Kabul Leans on Foreign Military Power in Absence of Internal Solution
Michael Hughes
June 19, 2016
Afghanistan’s oxymoronic divided “Unity” government is finding temporary succor in the U.S. and NATO expanding their military purview in the face of a Taliban movement on the march. President Barack Obama is worried about his legacy and does not want to see more Taliban gains on his watch, but his policy shift is unlikely to save the Afghan people, who will continue to suffer through stalemates on both the political and military fronts.
On Monday [June 13, 2016], Afghanistan’s Ambassador to the United States Hamdullah Mohib told Sputnik that his country looks favorably upon the Pentagon enlarging its commitment, which encompasses more airstrikes, accompanying Afghan conventional forces in the field and targeting the Taliban.
“This would enable the U.S. troops… to help Afghan troops in offensives against the Taliban,” Mohib explained.
Earlier in the week deputy presidential spokesman Sayed Zafar Hashimi struck a similar note and the Afghan Defense Ministry appeared of the same mind.

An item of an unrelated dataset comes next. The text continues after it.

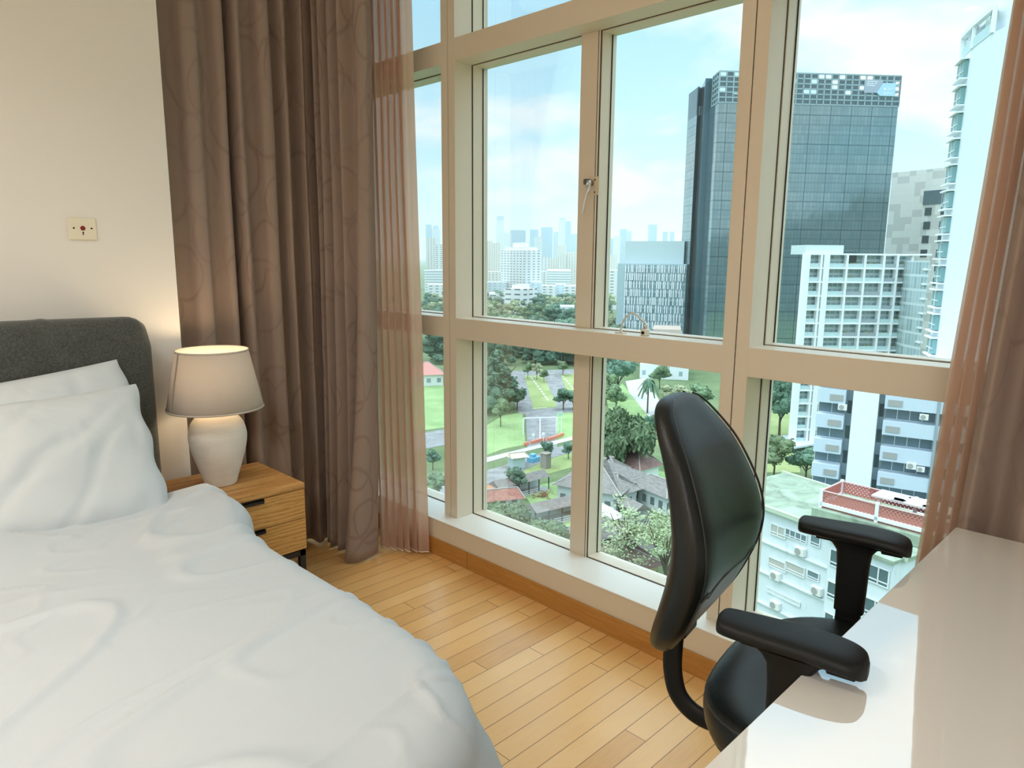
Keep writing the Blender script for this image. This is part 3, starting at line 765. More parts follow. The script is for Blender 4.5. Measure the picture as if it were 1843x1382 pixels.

Ministry spokesman Daulat Waziri told AFP that Afghanistan, “welcomes the U.S. announcement of broader involvement in the war.”

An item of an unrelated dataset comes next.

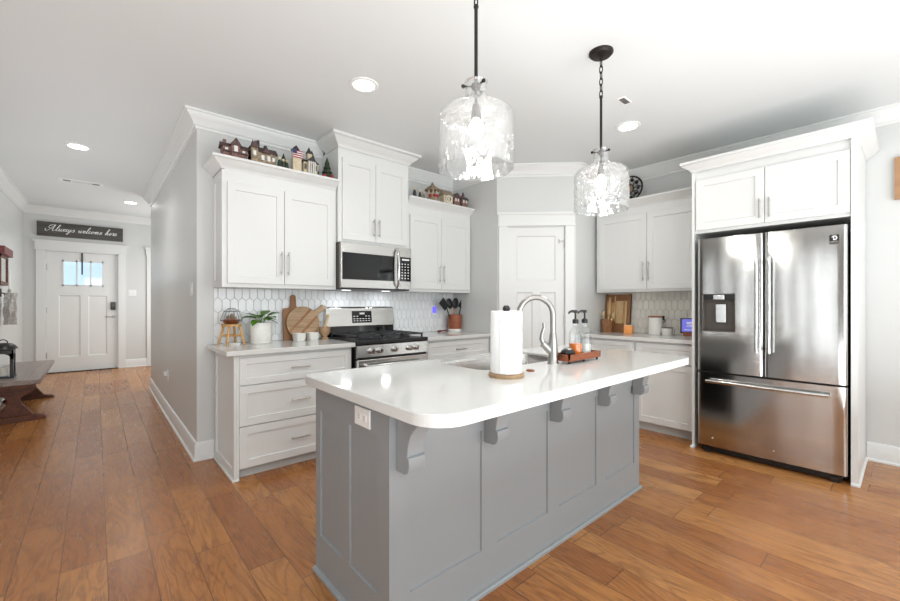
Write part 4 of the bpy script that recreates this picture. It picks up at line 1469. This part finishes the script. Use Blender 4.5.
# wrought plate on the right cabinet
t = thing('decorative_plate', 'dark openwork round plate standing on the right wall cabinet behind the far pendant', 'plate', (4.48, 2.085, 2.352), R(-90))
Mp = Matrix.Translation((0, .02, .175)) @ Matrix.Rotation(R(-10), 4, 'X')
bm = B(); tube(bm, [(.15*cos(a), 0, .15*sin(a)) for a in [2*pi*i/32 for i in range(32)]], .009, 8, True)
tube(bm, [(.055*cos(a), 0, .055*sin(a)) for a in [2*pi*i/20 for i in range(20)]], .007, 8, True)
obj('rim', xf(bm, Mp), 'bronze', t)
bm = B()
for i in range(10):
    a = 2*pi*i/10
    tube(bm, [(.055*cos(a), 0, .055*sin(a)), (.10*cos(a+.35), .006, .10*sin(a+.35)), (.15*cos(a), 0, .15*sin(a))], .006, 6)
    sphere(bm, (.105*cos(a), 0, .105*sin(a)), .02, 1, .4, 1, 8, 6)
obj('scrolls', xf(bm, Mp), 'bronze', t)
obj('centre_disc', xf(xf(lathe(B(), [(0, 0), (.05, 0), (.05, .004), (0, .006)], seg=24), Matrix.Rotation(R(90), 4, 'X')), Mp), 'stone', t)
bm = B()
for x in (-.05, .05):
    tube(bm, [(x, -.06, 0), (x, -.055, .02), (x, -.02, .012), (x, .06, .012), (x, .055, .16)], .004, 6)
obj('easel', bm, 'bronze', t)
# framed picture at the right edge
t = thing('picture_frame', 'deep tan wood framed picture on the right wall at the photo edge', 'picture frame', (XR, .078, 2.20), R(-90))
bm = B(); box(bm, 0, .40, -.035, 0, -.16, -.13); box(bm, 0, .40, -.035, 0, .13, .16); box(bm, 0, .03, -.035, 0, -.13, .13); box(bm, .37, .40, -.035, 0, -.13, .13)
obj('frame', bm, 'photo', t, smooth=False)
obj('canvas', box(B(), .03, .37, -.012, 0, -.13, .13), 'cream', t, smooth=False)

# ------------------------------------------------------------------ miniature village on the cabinets
VZ = 2.347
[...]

In addition, U.S. NATO allies are prepared to maintain a presence in Afghanistan and will commit billions through 2020 to support Afghan security forces. U.S. Defense Secretary Ash Carter reportedly even told NATO members that Washington will revisit Obama’s decision to withdraw American troops.
The policy change comes as Taliban fighters continue to gobble up more territory. According to the The Long War Journal, the insurgency now controls 39 districts in Afghanistan while contesting another 43. Increased external military support might be able to stem the Taliban tide but will be unable to remedy Afghanistan’s political crisis.
The dysfunctional U.S.-brokered Ghani-Abdullah government, for one, continues to suffer from a legitimacy crisis and appears incapable of implementing sorely needed electoral reforms. Tolo News reported on Wednesday [June 15, 2016] that some politicians and members of the Independent Election Commission (IEC) have sabotaged President Ghani’s efforts to enact legislation to pave the way for parliamentary elections.
“The commissioners launched massive campaigns and they get positive results. They deceived the lawmakers in the Wolesi Jirga by saying that if the elections are not held, you remain in your posts,” head of the Afghan parliament’s legal and judicial commission Mohammad Abdoh was quoted as saying.
Obama’s decision to widen the rules of engagement makes for a dangerous slippery slope, as U.S. forces seem destined to get bogged down in Afghanistan for perpetuity. University of Arizona History Professor David Gibbs told this writer last week that the most striking aspects of the conflict in Afghanistan include its very protracted nature and absence of any plausible termination point.
“The reason for the recent decision to escalate is obviously the political and military weakness of the US-supported Afghan government, which would not be able to survive on its own, combined with continued activity by Taliban and other insurgent forces, which show no sign of defeat,” Gibbs argued.
Moreover, Obama’s move comes in the wake of the United States knocking off the one Taliban leader that showed a scintilla of willingness to engage in peace talks, only to be replaced by a more committed jihadist, in a sign that the U.S. has zero faith in a political settlement. In fact, Al Qaeda leader Ayman al-Zawahri recently pledged allegiance to the new Taliban leader Haibatullah Akhundzada.
On the other hand, the U.S. State Department has applauded Kabul for striking a deal with the militant faction led by Gulbuddin Hekmatyar, a designated terrorist, Osama bin Laden crony, and one of the only government leaders to shell his own capital. Hence, Afghans have every right to look askance upon Washington’s idea of a political solution.
Words of wisdom have come from the unlikeliest of places with respect to the latest developments in the Afghan conflict, that source being former president Hamid Karzai, who casts doubt on U.S. military power as an appropriate remedy for Afghan ills.
“I don’t think military means will bring us [peace],” Karzai told The Washington Post in an interview published earlier this week. “We did it for the last 14 years and it didn’t bring us that, so how do we know…military action will bring us that now?”
Not to mention that with foreign military expansion typically comes more civilian casualties, as Karzai also underscored.
“We are not in a conventional war… there are no front lines here,” he said. “When there are no front lines the population becomes the front line.”
Karzai is able to provide a more sober objective analysis given he is no longer a central abettor of the political tumult that ails Kabul and, at the end of the day, he is right. A foreign military option is not the panacea to Afghanistan’s internal dysfunction – only a true political solution designed by and for Afghans can break the two-front stalemate.